この節でいう「殺人」とは,UN-CTSの調査票における「Intentional Homicide」をいう。
UN-CTSの調査票では,「Intentional Homicide」について,意図的かつ違法に他者を殺害する行為であると定義した上で,他者に重大な傷害を負わせて死に至らしめる行為及びテロ行為による殺害を含むが,未遂,「Manslaughter」,正当防衛その他違法ではない行為及び武力闘争下の行為を除くこととされている。調査票における「テロ行為」や「武力闘争下の行為」といった,特殊な状況下における人の殺害行為に該当するか否かの判断は,各国に委ねられている。また,調査票において「殺人」から除くこととされている「Manslaughter」(我が国では通常「故殺」,「非謀殺」などと訳され,殺意又は予謀なくして不法に人を死亡させることなどと説明される。)は,我が国の現行法にはない犯罪概念であるところ,当該罪名を用いている法域によっても内容が異なると言われている。さらに前記のとおり「殺人」に含めるべきことが調査票に明示されている「他者に重大な傷害を負わせて死に至らしめる行為」との異同にかかる判断も,各国に委ねられている。

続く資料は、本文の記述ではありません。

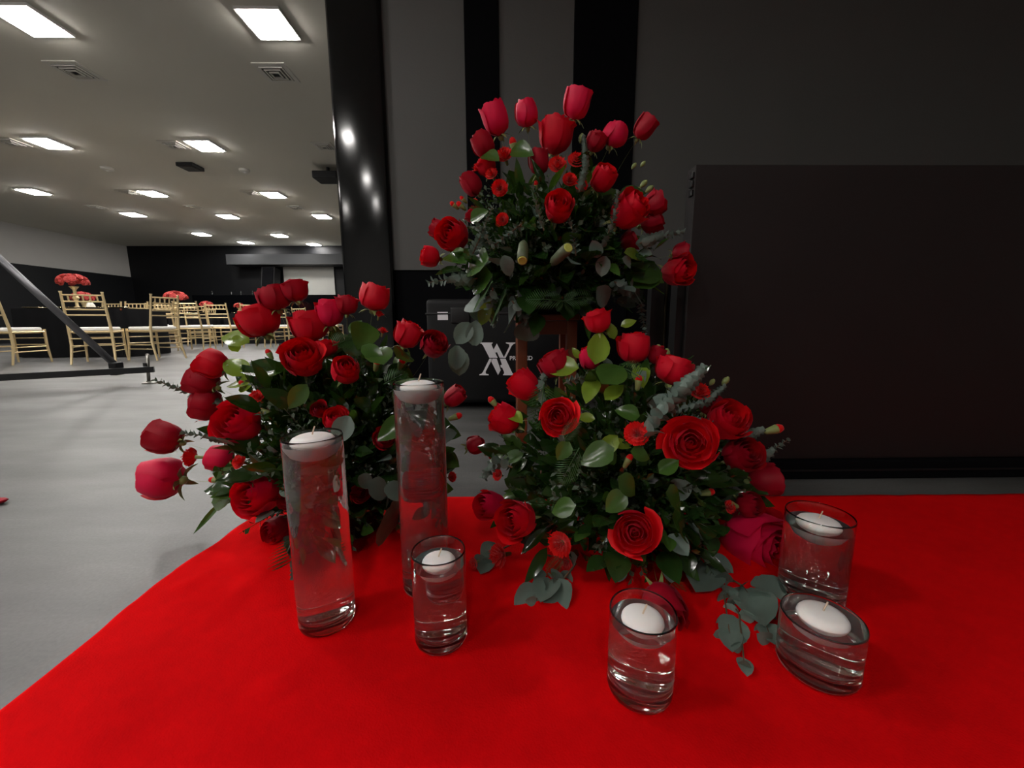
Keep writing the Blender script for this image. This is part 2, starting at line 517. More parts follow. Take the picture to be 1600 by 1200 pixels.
# ------------------------------------------------------------------ tables and chairs in the hall
def make_chair():
    t = empty('chiavari_chair')
    W, D, S = .40, .40, .45
    MB().cbox((0, 0, S), (W - .02, D - .02, .05), .02).obj('cushion', M['cushion'], t, sharp=40)
    f = MB()
    f.box((0, 0, S - .04), (W - .05, D - .05, .03))
    for sx in (-1, 1):
        f.tube([(sx * W / 2, -D / 2, S - .035), (sx * W / 2, D / 2, S - .035)], .014, 6)
    for sy in (-1, 1):
        f.tube([(-W / 2, sy * D / 2, S - .035), (W / 2, sy * D / 2, S - .035)], .014, 6)
    f.obj('seat_frame', M['gold'], t, sharp=40)
    for sx in (-1, 1):
        MB().tube([(sx * (W / 2 + .012), D / 2 + .015, 0), (sx * W / 2, D / 2, S * .5), (sx * W / 2, D / 2, S)], [.011, .016, .016], 6).obj('leg', M['gold'], t, sharp=40)
        # rear leg goes up as the back post (back is at -y)
        MB().tube([(sx * (W / 2 + .012), -D / 2 - .06, 0), (sx * W / 2, -D / 2, S * .55), (sx * W / 2, -D / 2 - .005, S), (sx * (W / 2 - .01), -D / 2 - .075, .9), (sx * (W / 2 - .01), -D / 2 - .078, .925)],
                  [.012, .017, .017, .014, .018], 6).obj('leg', M['gold'], t, sharp=40)
    yb = lambda z: -D / 2 - .005 - .07 * (z - S) / .45
    for z in (.88, .80, .70, .63):
        MB().tube([(-W / 2 + .008, yb(z), z), (W / 2 - .008, yb(z), z)], .011, 6).obj('back_rail', M['gold'], t, sharp=40)
    for k in range(5):
        x = -W / 2 + W * (k + 1) / 6
        MB().tube([(x, yb(.88), .88), (x, yb(.80), .80)], .009, 5).obj('spindle', M['gold'], t, sharp=40)
    st = MB()
    for z in (.16, .22):
        for sx in (-1, 1):
            st.tube([(sx * W / 2, -D / 2 - .03, z), (sx * W / 2, D / 2, z)], .008, 5)
    for z in (.24, .33):
        st.tube([(-W / 2, D / 2 + .004, z), (W / 2, D / 2 + .004, z)], .008, 5)
        st.tube([(-W / 2, -D / 2 - .015, z), (W / 2, -D / 2 - .015, z)], .008, 5)
    st.obj('stretcher', M['gold'], t, sharp=40)
    return t
chair0 = make_chair()
used = [False]
def chair(u, v, rz, label, group='gold chairs around the hall tables', xyz=None):
    p = Vector(xyz) if xyz else fl(u, v)
    c = copy_tree(chair0) if used[0] else chair0
    used[0] = True
    c.location = (p.x, p.y, 0)
    c.rotation_euler = (0, 0, R_(rz))
    tag(c, label, 'chair', group)
    return c

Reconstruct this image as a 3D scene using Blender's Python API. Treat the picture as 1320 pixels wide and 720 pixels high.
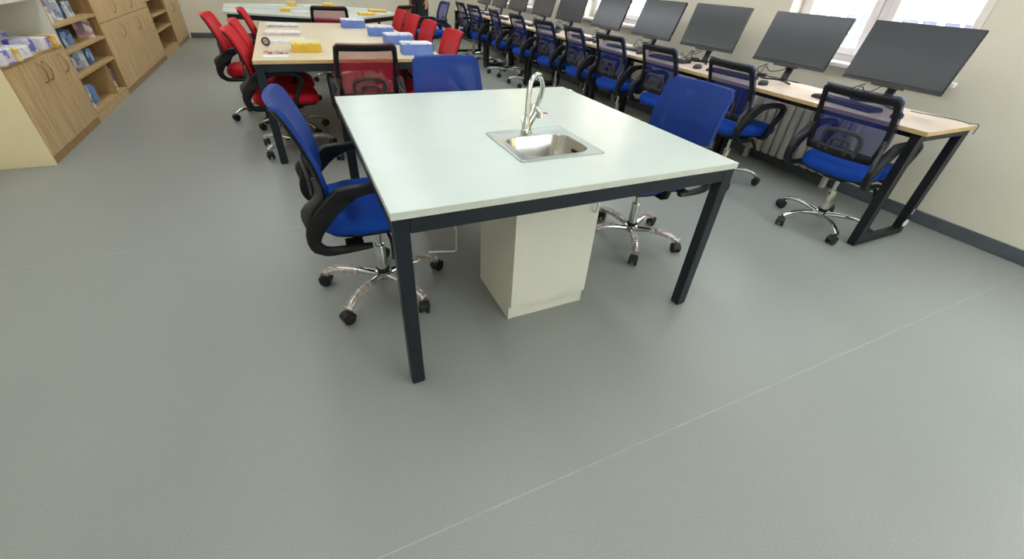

なお,UNODC統計上では,警察において「記録された事件の件数及び被害者の数(Recorded Offences and Victims)」のうち,未遂事件を除いた,「殺害された被害者」の数が「殺人」の発生件数として計上され,我が国における「殺人」の発生件数としては,警察において認知した,殺人(刑法199条),自殺関与及び同意殺人(同法202条)の既遂事件の被害者数が計上されている。
各国における「殺人」の発生件数及び発生率(人口10万人当たりの発生件数をいう。以下この章において同じ。)の推移(平成26年(2014年)までの最近5年間)を見ると,1-3-1-1表のとおりである。
各国における2014年の発生件数を2010年の発生件数と比べると,米国において3.8%減,英国において21.1%減,フランスにおいて0.5%減,ドイツにおいて9.7%減,我が国において15.1%減と,いずれの国においても減少しているところ,同期間における各国の人口の増減(米国において3.1%増,英国において2.6%増,フランスにおいて1.8%増,ドイツにおいて0.3%増,我が国において0.4%減)を踏まえると,英国における減少が顕著である。